May 29, 2009: Disenchantment
Every day species of plants and animals are disappearing, along with languages and professions. The rich always get richer and the poor always get poorer. . . . Ignorance is expanding in a truly terrifying manner. Nowadays we have an acute crisis in the distribution of wealth. Mineral exploitation has reached diabolical proportions. Multinationals dominate the world. I don't know whether shadows or images are screening reality from us. Perhaps we could discuss the subject indefinitely; what is already clear is that we have lost our critical capacity to analyze what is happening in the world. We seem to be locked inside Plato's cave. We have turned ourselves into inert beings incapable of the sense of outrage, the refusal to conform, the capacity to protest that were such strong features of our recent past. We are reaching the end of a civilization and I don't welcome its final trumpet. In my opinion, neoliberalism is a new form of totalitarianism disguised as democracy, of which it retains almost nothing but a semblance. The shopping mall is the symbol of our times.
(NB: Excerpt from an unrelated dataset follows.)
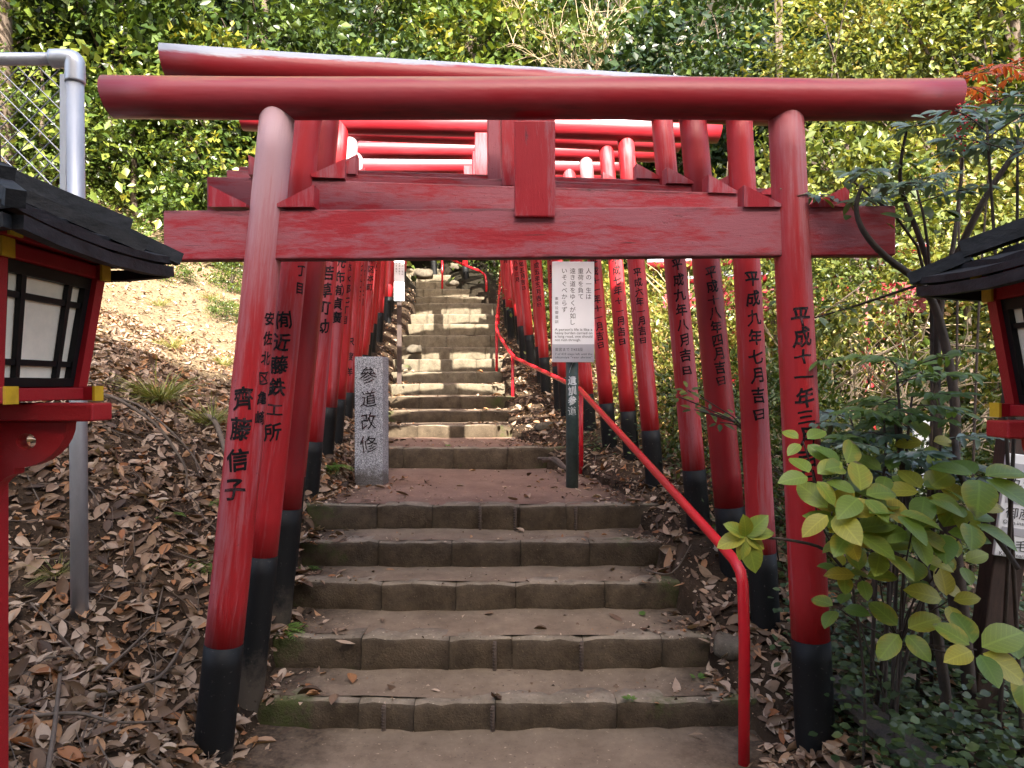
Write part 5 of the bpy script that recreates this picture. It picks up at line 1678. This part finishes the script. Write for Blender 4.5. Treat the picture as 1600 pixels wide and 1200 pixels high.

The above paragraph comes from Jose Saramago's Notebook, a collection of mainly short editorial writings penned in the last years before the writer's death in 2010. Saramago has been criticized for obviousness or simplistic left-wing moralizing, but what is more painfully obvious is what he notes here: the horrifying disconnect between the values of our shopping mall culture and the actual state of the world. There appears frequently in Saramago's notes an almost awed disbelief that so many of his contemporaries can accept the status quo as somehow the new "normal". The writer knows that such a status quo can never last (the planet itself cannot sustain it) and he can't comprehend the inability of the left to rearm itself.